Fernán Gómez nos acerca un mundo paupérrimo, económica y culturalmente, en el que a los actores todavía se les llamaba cómicos, en el que la miseria estaba tristemente a la orden del día, en el que mucha gente pasaba hambre y en el que los actores de teatro eran tratados prácticamente como mendigos a los que se daba unas monedas a cambio de un poco de entretenimiento. Eso ocurría en el seno de una sociedad en la que la iglesia católica, en connivencia con el régimen franquista, ejercía un enorme poder, y en la que más valía caerle en gracia al alcalde o terrateniente local si se quería poder representar una obra, aunque fuese en el improvisado escenario de un descuidado café.

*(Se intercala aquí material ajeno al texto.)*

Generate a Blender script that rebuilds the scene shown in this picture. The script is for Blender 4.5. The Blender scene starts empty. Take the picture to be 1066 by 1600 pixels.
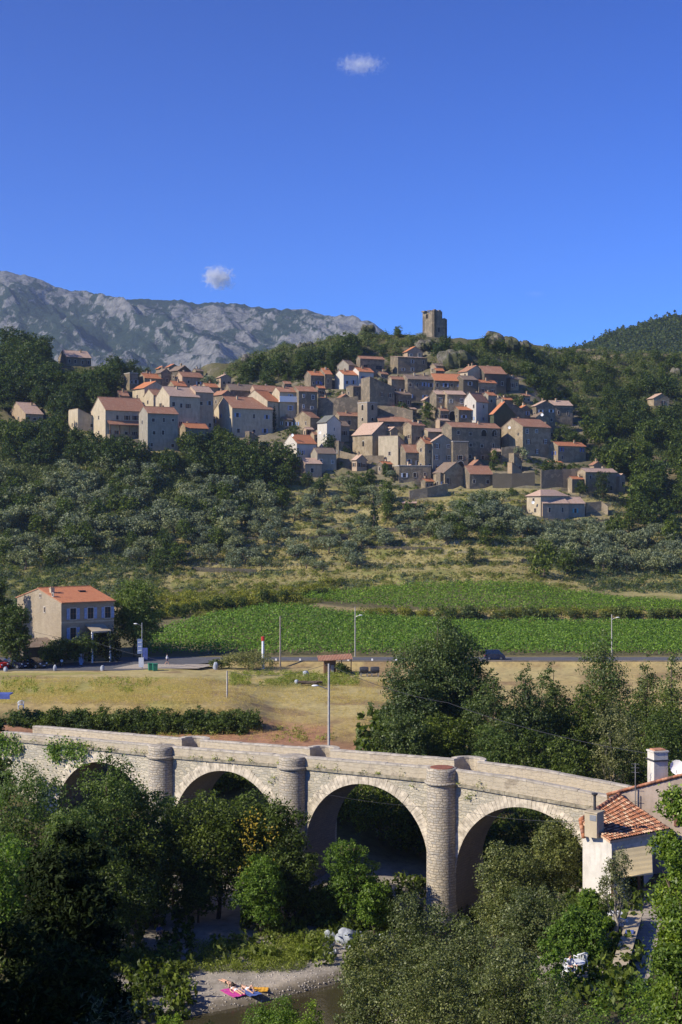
import bpy, bmesh, math, random
import numpy as np
from mathutils import Vector, Matrix
random.seed(7)
RG = np.random.default_rng(7)
sc = bpy.context.scene
COL = sc.collection
F = 2222.0; EYE = 31.0
def PW(px, py, Y): return ((px-533)*Y/F, Y, EYE-(py-800)*Y/F)
R = math.radians

# ------------------------------------------------------------------ object helpers
def tag(o, label=None, cat=None, group=None, kind=None):
    if label: o['label'] = label
    if cat: o['category'] = cat
    if group: o['group'] = group
    if kind: o['kind'] = kind
    return o
def empty(name, loc, rz=0, label=None, cat=None, group=None):
    o = bpy.data.objects.new(name, None); COL.objects.link(o)
    o.location = loc; o.rotation_euler = (0, 0, rz); o.empty_display_size = .3
    return tag(o, label, cat, group)
def auto_uv(me):
    n = len(me.loops)
    if n == 0: return
    uvl = me.uv_layers.new(name='UVMap')
    co = np.empty(len(me.vertices)*3, np.float32); me.vertices.foreach_get('co', co); co = co.reshape(-1, 3)
    vi = np.empty(n, np.int32); me.loops.foreach_get('vertex_index', vi)
    pn = np.empty(len(me.polygons)*3, np.float32); me.polygons.foreach_get('normal', pn); pn = pn.reshape(-1, 3)
    lt = np.empty(len(me.polygons), np.int32); me.polygons.foreach_get('loop_total', lt)
    ln = np.repeat(pn, lt, axis=0); P = co[vi]
    h = np.hypot(ln[:, 0], ln[:, 1]); flat = h < .75
    tx = np.where(flat, 1, -ln[:, 1]/np.maximum(h, 1e-6)); ty = np.where(flat, 0, ln[:, 0]/np.maximum(h, 1e-6))
    u = P[:, 0]*tx + P[:, 1]*ty
    v = np.where(flat, P[:, 1], P[:, 2])
    uvl.data.foreach_set('uv', np.stack([u, v], 1).astype(np.float32).ravel())
class MB:
    """collects shapes that end up as one mesh object"""
    def __init__(s): s.v = []; s.f = []; s.m = []; s.uv = {}
    def poly(s, pts, m=0, uv=None):
        b = len(s.v); s.v += [tuple(p) for p in pts]; s.f.append(tuple(range(b, b+len(pts)))); s.m.append(m)
        if uv: s.uv[len(s.f)-1] = uv
    def box(s, c, d, rz=0, m=0, top=1.0):
        b = len(s.v); cs, sn = math.cos(rz), math.sin(rz)
        for z in (-1, 1):
            k = top if z > 0 else 1
            for x, y in ((-1, -1), (1, -1), (1, 1), (-1, 1)):
                lx, ly = x*d[0]/2*k, y*d[1]/2*k
                s.v.append((c[0]+lx*cs-ly*sn, c[1]+lx*sn+ly*cs, c[2]+z*d[2]/2))
        for f in ((0, 3, 2, 1), (4, 5, 6, 7), (0, 1, 5, 4), (1, 2, 6, 5), (2, 3, 7, 6), (3, 0, 4, 7)):
            s.f.append(tuple(b+i for i in f)); s.m.append(m)
    def bx(s, x0, x1, y0, y1, z0, z1, m=0): s.box(((x0+x1)/2, (y0+y1)/2, (z0+z1)/2), (x1-x0, y1-y0, z1-z0), 0, m)
    def tube(s, pts, rad, n=8, m=0, cap=True):
        pts = [Vector(p) for p in pts]
        if not isinstance(rad, (list, tuple)): rad = [rad]*len(pts)
        b = len(s.v); prev = None
        for i, p in enumerate(pts):
            d = (pts[min(i+1, len(pts)-1)]-pts[max(i-1, 0)])
            d = d.normalized() if d.length > 1e-9 else Vector((0, 0, 1))
            ref = prev if prev is not None and abs(prev.dot(d)) < .95 else (Vector((1, 0, 0)) if abs(d.x) < .8 else Vector((0, 1, 0)))
            a = (ref-d*ref.dot(d)).normalized(); prev = a; c = d.cross(a)
            for k in range(n):
                t = 2*math.pi*k/n; s.v.append(tuple(p+(a*math.cos(t)+c*math.sin(t))*rad[i]))
        for i in range(len(pts)-1):
            for k in range(n):
                s.f.append((b+i*n+k, b+i*n+(k+1) % n, b+(i+1)*n+(k+1) % n, b+(i+1)*n+k)); s.m.append(m)
        if cap:
            s.f.append(tuple(b+k for k in reversed(range(n)))); s.m.append(m)
            s.f.append(tuple(b+(len(pts)-1)*n+k for k in range(n))); s.m.append(m)
    def lathe(s, c, prof, n=16, m=0, a0=0, a1=None, uvr=None):
        b = len(s.v); full = a1 is None; a1 = 2*math.pi if full else a1; k_ = n if full else n+1
        for r, z in prof:
            for k in range(k_):
                t = a0+(a1-a0)*k/n; s.v.append((c[0]+r*math.cos(t), c[1]+r*math.sin(t), c[2]+z))
        for i in range(len(prof)-1):
            for k in range(n):
                k2 = (k+1) % k_ if full else k+1
                s.f.append((b+i*k_+k, b+i*k_+k2, b+(i+1)*k_+k2, b+(i+1)*k_+k)); s.m.append(m)
                if uvr:
                    ua, ub = uvr*(a0+(a1-a0)*k/n), uvr*(a0+(a1-a0)*(k+1)/n)
                    s.uv[len(s.f)-1] = [(ua, prof[i][1]), (ub, prof[i][1]), (ub, prof[i+1][1]), (ua, prof[i+1][1])]
    def blob(s, c, r, seed=0, amp=.15, n=10, m=0, flat=1.0):
        rr = random.Random(seed); b = len(s.v); rows = n//2+1
        ph = [(rr.uniform(-3, 3), rr.uniform(-3, 3), rr.uniform(0, 6)) for _ in range(4)]
        for i in range(rows+1):
            th = math.pi*i/rows
            for k in range(n):
                f = 2*math.pi*k/n; d = (math.sin(th)*math.cos(f), math.sin(th)*math.sin(f), math.cos(th))
                q = 1+amp*sum(math.sin(a*d[0]*2+bb*d[1]*2+cc+d[2]*a) for a, bb, cc in ph)/2
                s.v.append((c[0]+d[0]*r[0]*q, c[1]+d[1]*r[1]*q, c[2]+d[2]*r[2]*q*flat))
        for i in range(rows):
            for k in range(n):
                s.f.append((b+i*n+k, b+(i+1)*n+k, b+(i+1)*n+(k+1) % n, b+i*n+(k+1) % n)); s.m.append(m)
    def mesh(s, name, mats, smooth=False):
        me = bpy.data.meshes.new(name); me.from_pydata(s.v, [], s.f)
        for mt in (mats if isinstance(mats, (list, tuple)) else [mats]): me.materials.append(mt)
        me.polygons.foreach_set('material_index', s.m)
        if smooth: me.polygons.foreach_set('use_smooth', [True]*len(s.f))
        me.update(); auto_uv(me)
        for fi, uv in s.uv.items():
            p = me.polygons[fi]
            for li, q in zip(p.loop_indices, uv): me.uv_layers[0].data[li].uv = q
        return me
    def build(s, name, mats, parent=None, smooth=False, loc=None, **kw):
        o = bpy.data.objects.new(name, s.mesh(name, mats, smooth)); COL.objects.link(o)
        if parent: o.parent = parent
        if loc: o.location = loc
        return tag(o, **kw)
def link(name, me, parent=None, loc=(0, 0, 0), rz=0, scale=1, **kw):
    o = bpy.data.objects.new(name, me); COL.objects.link(o); o.location = loc; o.rotation_euler = (0, 0, rz)
    o.scale = (scale,)*3 if not isinstance(scale, tuple) else scale
    if parent: o.parent = parent
    return tag(o, **kw)

# ------------------------------------------------------------------ numpy noise
def _hash(ix, iy, seed):
    h = (ix.astype(np.int64)*374761393 + iy.astype(np.int64)*668265263 + seed*1442695) & 0xffffffff
    h = ((h ^ (h >> 13))*1274126177) & 0xffffffff
    return ((h ^ (h >> 16)) & 0xffff)/65535.0
def vnoise(x, y, seed=0):
    x = np.asarray(x, float); y = np.asarray(y, float)
    ix, iy = np.floor(x), np.floor(y); fx, fy = x-ix, y-iy
    fx = fx*fx*(3-2*fx); fy = fy*fy*(3-2*fy)
    a, b = _hash(ix, iy, seed), _hash(ix+1, iy, seed); c, d = _hash(ix, iy+1, seed), _hash(ix+1, iy+1, seed)
    return (a*(1-fx)+b*fx)*(1-fy)+(c*(1-fx)+d*fx)*fy
def fbm(x, y, oct=4, seed=0, ridged=False):
    s = 0; a = .5; t = 0
    for i in range(oct):
        n = vnoise(x*2**i+i*17.3, y*2**i-i*9.1, seed+i)
        if ridged: n = 1-abs(2*n-1)
        s = s+a*n; t += a; a *= .5
    return s/t
def sstep(a, b, x): t = np.clip((x-a)/(b-a), 0, 1); return t*t*(3-2*t)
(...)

Pero El viaje a ninguna parte no es sólo un valioso estudio sociológico. Nos deja también algunos de los más entrañables personajes. Al protagonista, magníficamente interpretado por José Sacristán, le acompaña el zangolotino al que tan bien encarna Gabino Diego, el ridículo usurero que borda Agustín González y, por supuesto, Don Arturo, papel que se reserva para sí el director. Él da vida al más veterano de la ‘troupe’ actoral y nos regala la más memorable escena: señooooooriiiiiiiiiiitoooo.
Al espectador se le escapará más de una sonrisa, porque el humor de Fernando Fernán Gómez es tan ingenioso como afilado. Pero es una sonrisa amarga, que casi hace daño, quizá porque subraya el patetismo de las situaciones, la miseria, el sufrimiento, la derrota, el agotamiento y la podredumbre de un país en plena dictadura.
En ocasiones una película puede ser más eficaz para conocer cómo era un país que un libro de historia.